The tax system can be used to help the environment but green taxes can also be misused as a form of stealthy, regressive taxation.
Governments don’t just use the tax system to raise revenue – they have also used taxes to encourage and discourage behaviours and practices. They are levied to internalise the externality of pollution.
Duties on tobacco have been used to discourage people from smoking and tax relief for mortgages have been used to encourage home ownership.
‘Green taxation’ is today’s most fashionable form of taxation - not least amongst Crunchy Conservatives.
Perhaps the most successful green tax policy was the lower duty that western governments levied on unleaded fuel throughout the 1990s. This made it economically advantageous for motorists to switch from more heavily-taxed leaded petrol.
Today’s most successful form of green taxation is probably London’s congestion charge.
Green taxes should be governed by at least three rules, however.
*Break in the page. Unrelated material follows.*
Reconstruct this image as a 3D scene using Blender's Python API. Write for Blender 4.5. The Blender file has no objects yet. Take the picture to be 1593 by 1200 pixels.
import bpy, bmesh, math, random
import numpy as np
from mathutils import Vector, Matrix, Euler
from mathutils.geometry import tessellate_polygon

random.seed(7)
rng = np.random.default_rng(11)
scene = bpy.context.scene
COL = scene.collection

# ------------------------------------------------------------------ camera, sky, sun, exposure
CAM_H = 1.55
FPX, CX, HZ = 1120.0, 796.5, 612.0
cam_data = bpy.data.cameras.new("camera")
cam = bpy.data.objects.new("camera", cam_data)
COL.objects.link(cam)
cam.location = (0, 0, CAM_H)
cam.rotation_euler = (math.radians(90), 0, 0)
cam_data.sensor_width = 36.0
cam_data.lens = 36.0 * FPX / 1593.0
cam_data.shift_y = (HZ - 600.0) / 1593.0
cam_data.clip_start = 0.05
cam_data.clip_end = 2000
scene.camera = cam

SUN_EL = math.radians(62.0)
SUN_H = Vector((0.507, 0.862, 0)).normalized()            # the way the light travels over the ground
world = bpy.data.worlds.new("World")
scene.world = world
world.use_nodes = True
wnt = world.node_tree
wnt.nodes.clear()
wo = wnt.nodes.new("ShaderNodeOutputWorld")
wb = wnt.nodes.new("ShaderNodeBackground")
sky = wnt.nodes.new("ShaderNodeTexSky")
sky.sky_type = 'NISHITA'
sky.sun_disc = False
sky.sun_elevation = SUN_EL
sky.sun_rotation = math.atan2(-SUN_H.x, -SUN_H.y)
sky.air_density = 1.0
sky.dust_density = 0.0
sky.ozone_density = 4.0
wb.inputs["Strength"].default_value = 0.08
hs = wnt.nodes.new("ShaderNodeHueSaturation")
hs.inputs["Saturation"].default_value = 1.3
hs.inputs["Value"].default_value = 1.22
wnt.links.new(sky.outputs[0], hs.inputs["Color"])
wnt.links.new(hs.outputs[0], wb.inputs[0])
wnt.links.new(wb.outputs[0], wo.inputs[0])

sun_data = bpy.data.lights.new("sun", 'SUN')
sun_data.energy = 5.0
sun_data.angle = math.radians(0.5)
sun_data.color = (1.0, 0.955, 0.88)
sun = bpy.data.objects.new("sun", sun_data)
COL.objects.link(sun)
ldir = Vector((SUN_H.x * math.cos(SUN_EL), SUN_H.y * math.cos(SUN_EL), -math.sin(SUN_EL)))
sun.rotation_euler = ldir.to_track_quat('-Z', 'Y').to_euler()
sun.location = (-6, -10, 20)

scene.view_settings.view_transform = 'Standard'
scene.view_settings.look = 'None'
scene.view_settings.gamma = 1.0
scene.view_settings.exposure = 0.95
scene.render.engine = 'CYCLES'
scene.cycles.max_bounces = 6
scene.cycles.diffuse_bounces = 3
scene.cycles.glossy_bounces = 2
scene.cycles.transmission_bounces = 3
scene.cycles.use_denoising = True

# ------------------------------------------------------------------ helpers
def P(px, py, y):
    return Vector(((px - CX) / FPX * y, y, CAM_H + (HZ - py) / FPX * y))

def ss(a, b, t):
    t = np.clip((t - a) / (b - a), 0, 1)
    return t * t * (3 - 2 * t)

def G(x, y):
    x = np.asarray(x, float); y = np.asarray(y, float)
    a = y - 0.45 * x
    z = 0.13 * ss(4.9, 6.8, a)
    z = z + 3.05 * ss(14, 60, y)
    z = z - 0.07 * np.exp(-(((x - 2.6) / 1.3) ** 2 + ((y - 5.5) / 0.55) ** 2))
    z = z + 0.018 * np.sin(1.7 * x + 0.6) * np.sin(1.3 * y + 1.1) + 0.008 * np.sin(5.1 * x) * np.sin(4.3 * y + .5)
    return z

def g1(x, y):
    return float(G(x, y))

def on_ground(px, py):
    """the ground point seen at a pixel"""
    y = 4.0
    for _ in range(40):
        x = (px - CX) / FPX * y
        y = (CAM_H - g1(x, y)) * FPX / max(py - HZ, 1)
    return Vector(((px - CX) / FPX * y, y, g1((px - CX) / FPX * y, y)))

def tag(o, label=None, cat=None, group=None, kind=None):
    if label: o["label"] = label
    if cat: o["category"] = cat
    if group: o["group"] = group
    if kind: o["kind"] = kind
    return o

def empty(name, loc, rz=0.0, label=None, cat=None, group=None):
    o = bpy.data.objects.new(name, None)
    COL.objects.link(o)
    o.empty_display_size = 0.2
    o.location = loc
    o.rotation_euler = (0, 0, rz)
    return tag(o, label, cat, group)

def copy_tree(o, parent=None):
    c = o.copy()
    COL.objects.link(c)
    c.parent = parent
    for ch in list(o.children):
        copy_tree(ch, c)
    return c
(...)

Without these rules politicians will exploit the environmentalism of certain values voters and raise green taxes for the wrong reasons and in the wrong ways.
Rule 1: green taxes should be revenue neutral
High tax economies are weak, job-destroying economies and where taxes are levied on polluting factories, for example, there should be compensatory tax relief for business as a whole. Otherwise green taxation becomes an example of tomato environmentalism - green environmentalism that mutates into red-coloured big governmentalism.
Rule 2: green taxes shouldn’t hurt the poor
Some green taxes are stealth taxes. The Major Government argued that its extension of VAT to household fuel was environmentally-motivated. Few people believed it. More serious was the regressive impact of VAT on fuel. Fixed-income pensioners and low-earner families bore the brunt of that particular tax.
Rule 3: green taxes shouldn’t get too complex
Tax systems become more and more expensive to navigate if used by governments for too many policy goals. The environment, family life, charities, small businesses and other political causes stop being the main beneficiaries when tax systems get too complex – the real beneficiaries become tax accountants.